A legislação também estabelece as hipóteses de cancelamento automático do benefício, como a recontratação formal do trabalhador, a comprovação de vínculo ativo ou a fraude na obtenção do seguro.

Portanto, o benefício é incompatível com vínculos empregatícios ativos e com benefícios previdenciários pagos de forma contínua (exceto os expressamente autorizados).

A natureza jurídica do mandato de vereador

O mandato de vereador é exercido por agente político, não configurando vínculo empregatício de natureza celetista ou estatutária.

O agente político é remunerado por meio de subsídio fixado por lei específica, nos termos do art. 29, VI, da Constituição Federal.

A doutrina majoritária reconhece que o agente político, ao exercer função pública eletiva, não se submete às regras celetistas, razão pela qual o exercício de mandato de vereador não gera, por si só, vínculo empregatício, tampouco constitui impedimento para o recebimento de benefícios trabalhistas adquiridos em momento anterior à investidura no cargo.

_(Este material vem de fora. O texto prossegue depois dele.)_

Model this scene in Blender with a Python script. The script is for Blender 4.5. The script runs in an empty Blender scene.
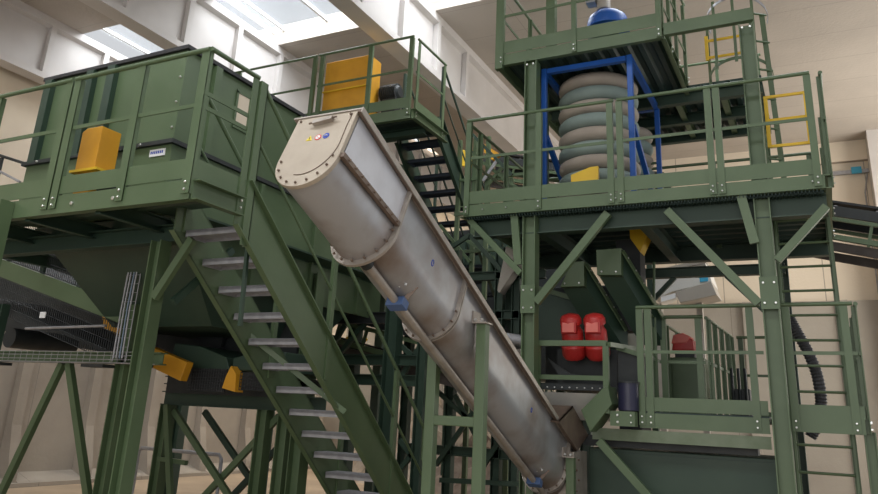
import bpy, math, random
from mathutils import Vector as V, Matrix
random.seed(7)
S = bpy.context.scene
COL = S.collection
rad = math.radians

# ------------------------------------------------------------ camera
YAW, PITCH, ROLL, F, PX, PY, EYE = rad(27.585), rad(17.81), rad(2.874), 743.2, 439.0, 175.9, 1.6
fwd = V((-math.sin(YAW)*math.cos(PITCH), math.cos(YAW)*math.cos(PITCH), math.sin(PITCH)))
r0 = V((math.cos(YAW), math.sin(YAW), 0)); u0 = r0.cross(fwd)
right = r0*math.cos(ROLL) + u0*math.sin(ROLL); up = -r0*math.sin(ROLL) + u0*math.cos(ROLL)
cam_data = bpy.data.cameras.new('camera'); cam = bpy.data.objects.new('camera', cam_data); COL.objects.link(cam)
cam.matrix_world = Matrix(((right.x, up.x, -fwd.x, 0), (right.y, up.y, -fwd.y, 0), (right.z, up.z, -fwd.z, EYE), (0, 0, 0, 1)))
cam_data.sensor_width = 36; cam_data.lens = F/878*36
cam_data.shift_y = -(247-PY)/878; cam_data.clip_start = 0.05; cam_data.clip_end = 200
S.camera = cam

# ------------------------------------------------------------ world, daylight, exposure
w = bpy.data.worlds.new('daylight'); S.world = w; w.use_nodes = True
w.node_tree.nodes['Background'].inputs[0].default_value = (0.93, 0.96, 1.0, 1)
w.node_tree.nodes['Background'].inputs[1].default_value = 0.50
def area(name, loc, rot, sx, sy, power, col=(1, 1, 1)):
    l = bpy.data.lights.new(name, 'AREA'); l.shape = 'RECTANGLE'; l.size = sx; l.size_y = sy; l.energy = power; l.color = col
    o = bpy.data.objects.new(name, l); COL.objects.link(o); o.location = loc; o.rotation_euler = rot
    return o
# daylight falling through the rooflight openings, one lamp above each opening
for i, (xa, xb) in enumerate([(-13.3, -9.9), (-9.6, -6.3), (-5.8, -2.3), (-2.1, 1.4)]):
    area('rooflight_daylight', ((xa+xb)/2, 9.97, 9.6), (0, 0, 0), xb-xa, 1.9, 185, (0.90, 0.95, 1.0))
    area('front_rooflight_daylight', ((xa+xb)/2, 1.5, 9.6), (0, 0, 0), xb-xa, 2.2, 170, (0.95, 0.97, 1.0))
area('rear_rooflight_daylight', (-11.6, 17.2, 9.6), (0, 0, 0), 3.4, 2.2, 450, (1.0, 0.92, 0.80))
# added fill lamps: from the right onto the far wall, and from behind the camera
area('side_fill_light', (4.9, 17.0, 4.6), (0, rad(90), 0), 6, 5, 420, (1.0, 0.93, 0.82))
area('front_fill_light', (-1, -7.5, 3.5), (rad(90), 0, 0), 12, 6.5, 330, (1.0, 0.97, 0.92))
S.view_settings.view_transform = 'Standard'; S.view_settings.look = 'None'
S.view_settings.gamma = 1; S.view_settings.use_curve_mapping = False
S.view_settings.exposure = 0.45

# ------------------------------------------------------------ pixel ray meets a world plane
def U(x, y, **k):
    d = right*((x-PX)/F) + up*(-(y-PY)/F) + fwd
    a, v = list(k.items())[0]; i = 'XYZ'.index(a); c = V((0, 0, EYE))
    return c + d*((v-c[i])/d[i])

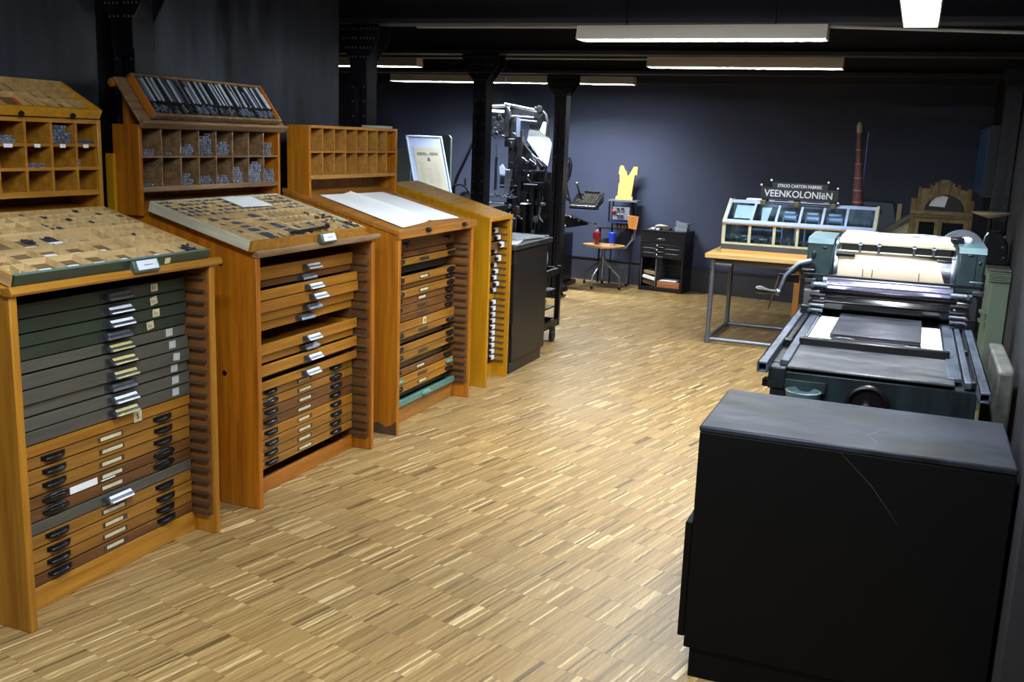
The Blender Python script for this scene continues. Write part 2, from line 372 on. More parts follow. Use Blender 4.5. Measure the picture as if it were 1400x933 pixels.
CONDM = mat('conduit_grey', (170, 168, 164), .5, var=.1)
def conduit(p, q, label, r=.009):
    b = MB(); b.cyl(p, q, r, 8); solo('conduit', b, CONDM, label, 'pipe', 'thin conduits between the ceiling lamps')
conduit((-.53, 5.95, 2.372), (.62, 5.95, 2.33), 'thin pale conduit running right from the nearest hanging lamp to the wall')
conduit((-3.1, 5.95, 2.385), (-1.99, 5.95, 2.378), 'thin conduit left of the nearest hanging lamp', .008)
conduit((-4.2, 8.1, 2.372), (-2.1, 8.1, 2.37), 'thin conduit linking the far left lamp to the second lamp', .008)

# ================================================================== LETTER CASE CABINETS
def slopez(x): return 1.175+(-2.6-x)*.2615
WC1 = wood('honey_oak', (176, 122, 34), (138, 86, 16), 'z'); WC1y = wood('honey_oak_long', (184, 130, 42), (146, 92, 22), 'y')
WC2 = wood('orange_pine', (184, 110, 18), (136, 76, 7), 'z'); WC2y = wood('orange_pine_long', (182, 112, 28), (138, 76, 12), 'y')
WC3 = wood('amber_pine', (182, 112, 20), (136, 78, 11), 'z'); WC3y = wood('amber_pine_long', (166, 112, 46), (120, 74, 26), 'y')
WC4 = wood('yellow_varnish', (186, 132, 14), (164, 110, 10), 'z', .35); WC4y = wood('yellow_varnish_long', (196, 142, 28), (172, 118, 20), 'y', .3)
PALEW = wood('pale_case_wood', (206, 172, 112), (172, 132, 76), 'y', .55, .12, 0)
PALEX = wood('pale_slat_wood', (222, 194, 142), (190, 156, 104), 'x', .55, .15, 0)
WHTW = mat('bleached_wood', (206, 202, 178), .6, rgb2=(170, 164, 140), vscale=4, stretch=(4, 1, 6), rnd=.05)
GREENP = mat('green_drawer_paint', (48, 58, 47), .45, var=.25, vscale=5, stretch=(8, 1, 8), rnd=.08)
GREYP = mat('grey_drawer_paint', (82, 80, 72), .5, var=.25, vscale=5, stretch=(8, 1, 8), rnd=.08)
TEALF = mat('teal_front_paint', (92, 134, 122), .4, var=.2, vscale=8)
DRWD = {'a': wood('drawer_amber', (156, 108, 38), (116, 74, 22), 'y'), 'b': wood('drawer_brown', (116, 74, 34), (82, 48, 22), 'y'),
        'c': wood('drawer_orange', (168, 114, 32), (134, 84, 18), 'y'), 'd': wood('drawer_dark', (70, 50, 36), (46, 32, 22), 'y'),
        'g': GREENP, 'h': GREYP, 't': TEALF, 'y': WC4y, 'k': mat('drawer_greenblack', (48, 54, 46), .5, var=.3)}
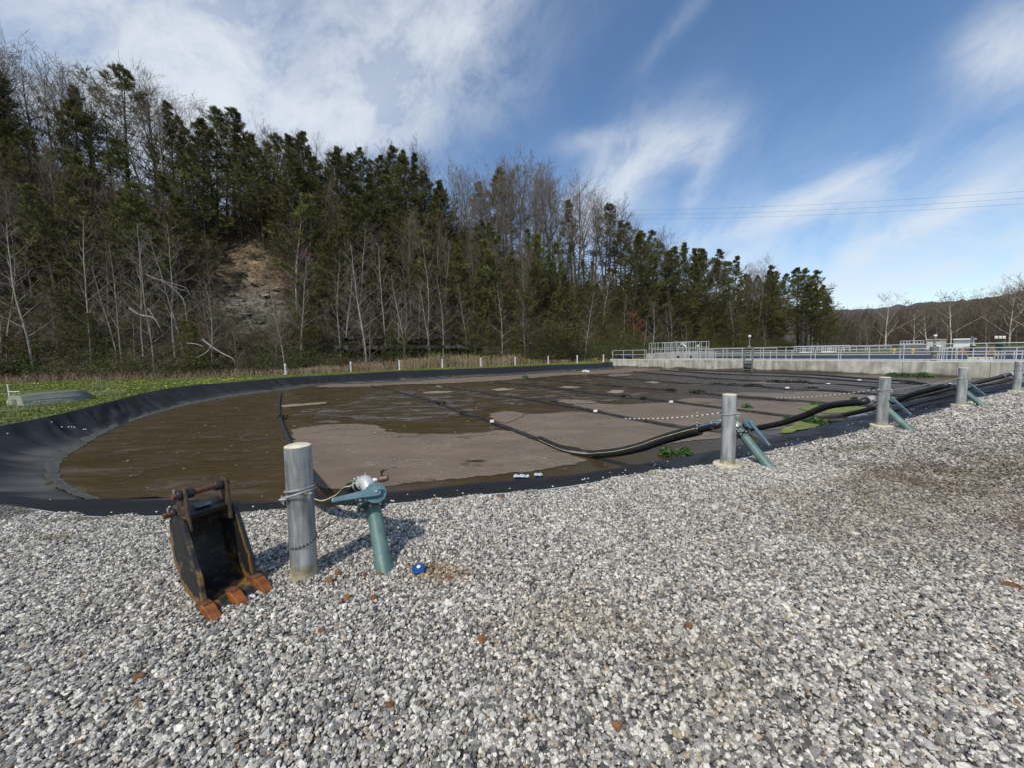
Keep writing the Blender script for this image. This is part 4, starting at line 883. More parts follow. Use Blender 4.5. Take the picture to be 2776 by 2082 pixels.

Autores como Di Pietro e Hely Lopes Meirelles são uníssonos ao tratar da distinção entre servidor público, empregado público e agente político, sendo este último titular de mandato e, portanto, regido por normas constitucionais próprias.

O mandato de vereador impede o recebimento do seguro-desemprego?

A resposta é: não há impedimento legal expresso, desde que atendidos os seguintes requisitos cumulativos:

  • O beneficiário tenha sido dispensado sem justa causa de vínculo anterior;
  • Não possua vínculo empregatício ativo no momento do requerimento do benefício;
  • Não esteja recebendo outro benefício previdenciário de prestação continuada (com exceções legais);
  • O mandato eletivo não tenha sido a causa da dispensa do vínculo anterior.

O subsídio de vereador não equivale a salário sob a ótica trabalhista, nem tem natureza de remuneração previdenciária continuada. Por isso, não há vedação objetiva à percepção do seguro-desemprego.

Importante frisar que o exercício do mandato político também não representa “emprego novo”, para os fins da Lei nº 7.998/1990.

Jurisprudência e fiscalizações: o que dizem os órgãos de controle?

Embora não haja julgados do STF ou STJ especificamente sobre o tema, decisões administrativas e auditorias realizadas pelo Tribunal de Contas da União (TCU) deixam clara a preocupação com pagamentos indevidos do seguro-desemprego a servidores públicos ativos – o que é efetivamente vedado.

Contudo, o TCU não inclui o agente político (vereador) como caso automático de vedação.

Ademais, manuais do Ministério do Trabalho e auditorias da CGU também adotam critério semelhante: o que importa é a existência de vínculo ativo com empresa ou órgão público, e não a condição de vereador por si só.

Cuidados recomendados: transparência e declaração formal

Apesar da ausência de vedação legal direta, recomenda-se cautela administrativa. O agente político que se encontra nesta situação deve:

  • Comunicar formalmente ao Ministério do Trabalho sua condição de vereador (mandato eletivo);
  • Anexar documentação comprobatória da dispensa sem justa causa e do encerramento do contrato anterior;
  • Evitar omissões ou inconsistências nas declarações prestadas no requerimento do benefício.

A boa-fé, a transparência e a cautela com os dados declarados são indispensáveis para prevenir questionamentos futuros, sobretudo diante do cruzamento de dados automatizados entre bancos do governo (RAIS, CNIS, SISCAD, etc.).

Conclusão: mandato de vereador é compatível com seguro-desemprego?

O exercício de mandato eletivo de vereador não constitui causa de exclusão ao direito ao seguro-desemprego, desde que o agente político:

  • tenha sido legalmente dispensado de vínculo celetista anterior;
  • não esteja ocupando outro cargo ou emprego público;
  • e não receba benefício previdenciário continuado.

O subsídio de vereador não descaracteriza a condição de desempregado para os fins da Lei nº 7.998/1990, tampouco representa vínculo celetista. Contudo, é fundamental que a informação seja prestada de forma correta e completa às autoridades competentes, garantindo a legalidade do benefício.